十七年九月中旬、軍機保護法違反事件が発生。仙台憲兵隊から暗号電報を受けた。大東亜戦争で航空母艦、佐世保所属の「祥鶴」が、ガダルカナル海戦で敵艦と交戦、損傷を受け修理のため母港に帰還し、補修完了まで約一週間の日時を要したため、乗組員は四五日予定で一時休暇を許可されて帰郷した。

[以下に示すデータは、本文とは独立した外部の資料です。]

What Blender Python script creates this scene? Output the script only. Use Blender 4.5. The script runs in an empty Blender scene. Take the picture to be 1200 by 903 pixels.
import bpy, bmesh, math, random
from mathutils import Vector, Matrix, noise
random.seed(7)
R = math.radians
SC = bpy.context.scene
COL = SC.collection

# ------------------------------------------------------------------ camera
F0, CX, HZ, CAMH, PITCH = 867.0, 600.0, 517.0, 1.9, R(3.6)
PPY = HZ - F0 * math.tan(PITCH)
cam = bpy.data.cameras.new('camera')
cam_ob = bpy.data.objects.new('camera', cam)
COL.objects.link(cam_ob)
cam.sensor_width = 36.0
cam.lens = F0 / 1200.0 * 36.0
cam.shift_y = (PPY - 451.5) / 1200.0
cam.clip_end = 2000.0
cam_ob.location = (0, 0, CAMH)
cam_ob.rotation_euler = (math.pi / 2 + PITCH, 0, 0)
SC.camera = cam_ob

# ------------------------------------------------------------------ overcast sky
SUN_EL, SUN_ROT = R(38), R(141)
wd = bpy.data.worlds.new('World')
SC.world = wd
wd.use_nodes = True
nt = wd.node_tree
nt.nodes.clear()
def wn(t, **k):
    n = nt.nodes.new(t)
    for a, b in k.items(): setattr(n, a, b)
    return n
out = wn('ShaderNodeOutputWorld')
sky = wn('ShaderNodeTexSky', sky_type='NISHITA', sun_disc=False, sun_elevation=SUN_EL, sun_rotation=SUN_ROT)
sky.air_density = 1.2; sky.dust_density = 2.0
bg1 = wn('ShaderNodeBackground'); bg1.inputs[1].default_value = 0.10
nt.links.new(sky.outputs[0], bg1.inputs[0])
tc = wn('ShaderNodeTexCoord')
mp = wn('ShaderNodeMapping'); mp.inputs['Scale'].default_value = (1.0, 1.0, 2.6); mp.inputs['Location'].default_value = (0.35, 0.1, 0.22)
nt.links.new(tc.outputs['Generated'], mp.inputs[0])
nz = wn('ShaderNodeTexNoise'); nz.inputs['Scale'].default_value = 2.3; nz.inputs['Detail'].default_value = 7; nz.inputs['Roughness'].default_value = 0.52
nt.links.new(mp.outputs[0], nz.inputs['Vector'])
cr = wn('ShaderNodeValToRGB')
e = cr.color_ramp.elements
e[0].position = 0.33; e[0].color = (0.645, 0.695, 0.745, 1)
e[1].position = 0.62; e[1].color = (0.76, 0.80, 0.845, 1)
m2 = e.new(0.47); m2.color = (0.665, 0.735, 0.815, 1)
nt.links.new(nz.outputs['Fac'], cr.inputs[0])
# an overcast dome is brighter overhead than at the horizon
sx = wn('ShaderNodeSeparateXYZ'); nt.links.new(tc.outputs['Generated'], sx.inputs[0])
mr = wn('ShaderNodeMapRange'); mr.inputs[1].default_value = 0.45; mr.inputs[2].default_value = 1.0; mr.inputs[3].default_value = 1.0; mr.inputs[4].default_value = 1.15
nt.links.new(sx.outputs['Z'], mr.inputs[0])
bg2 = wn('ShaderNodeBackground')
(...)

上野駅から常磐線廻り青森行きの急行列車に仙台まで同席した海軍兵が、生々しい惨状を語ったという。話し手が得意の心情であったため、これは軍機の遺漏であり、あまりにひどいと思った乗客は仙台駅に下車してから仙台駅の取締り憲兵に密告。憲兵は帰隊後、上司に報告。仙台憲兵隊から電報で原町憲兵分隊に打電してきた。これが暗号電報だったため、約一時間かけて解読。緊急を要すると判断して原町飛行場から自動車を拝借し、いっぽう浪江警察署に電話で当該兵士の出身地を調査依頼。憲兵二人が出向した。鈴木班長以下二名が浪江警察署に到着したのが午後六時頃。鈴木署長は隣接の百足屋旅館から夕食膳を取り寄せ、供応。くだんの海軍兵士は苅野村酒田出身の者であると判明。本人は役場に挨拶し、実家に泊まってすでに佐世保に出発していた。酒田の実家に兄を訪問して事情を聴取し、家族を原町憲兵分隊まで出頭させて具体的に取り調べたとところ、列車中で語った内容とほぼ同様のため、兄からの間接聴取書を作成して帰宅させた。

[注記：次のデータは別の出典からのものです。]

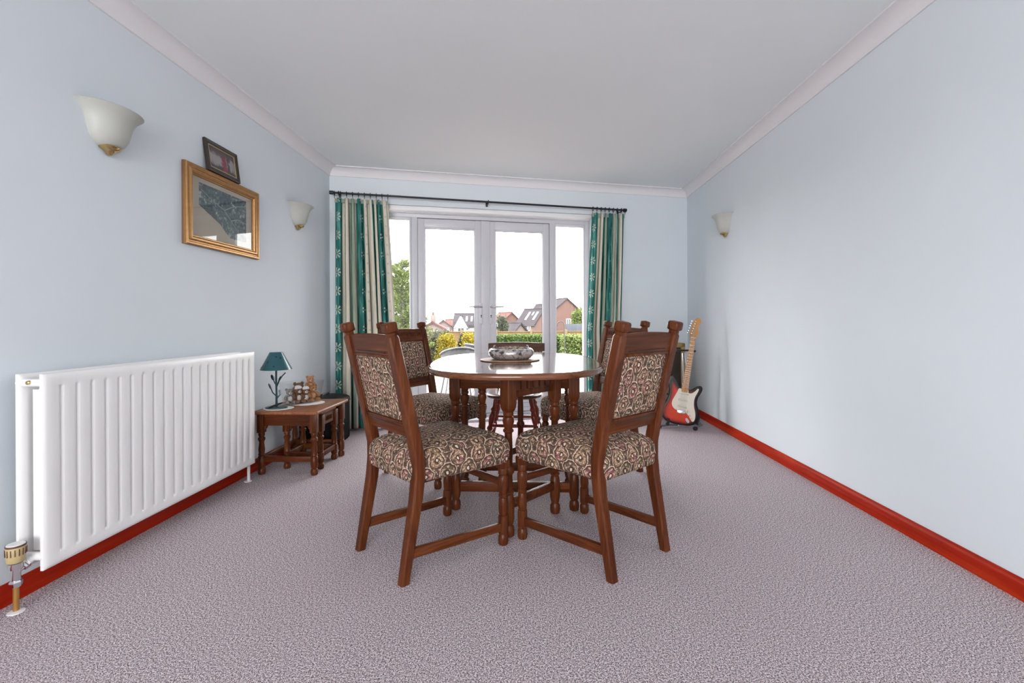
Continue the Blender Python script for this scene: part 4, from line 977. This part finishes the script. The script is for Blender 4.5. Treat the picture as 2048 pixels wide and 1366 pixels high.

浪江駅によると、海軍兵の乗った列車は現在浜松付近であるというため、いそぎ暗号電報で佐世保に向わせたという。佐世保分隊では、軍機保護法違反事件ではあるが、航空母艦の艦長から「本艦は修理完了したので戦場に出向する。寛大な処置を願う」との申し出があり、処分保留のまま放免した、との状況の通達が届いて一件は落着した。十七年七月、原町飛行場は、鉾田飛行学校に移管。戦闘機中心の訓練が開始された。航空士官学校卒の教育訓練であるので、連日の猛訓練で事故も多発しだした。翌十八年四月頃より、原町飛行場から直接戦地へ出撃するようになった。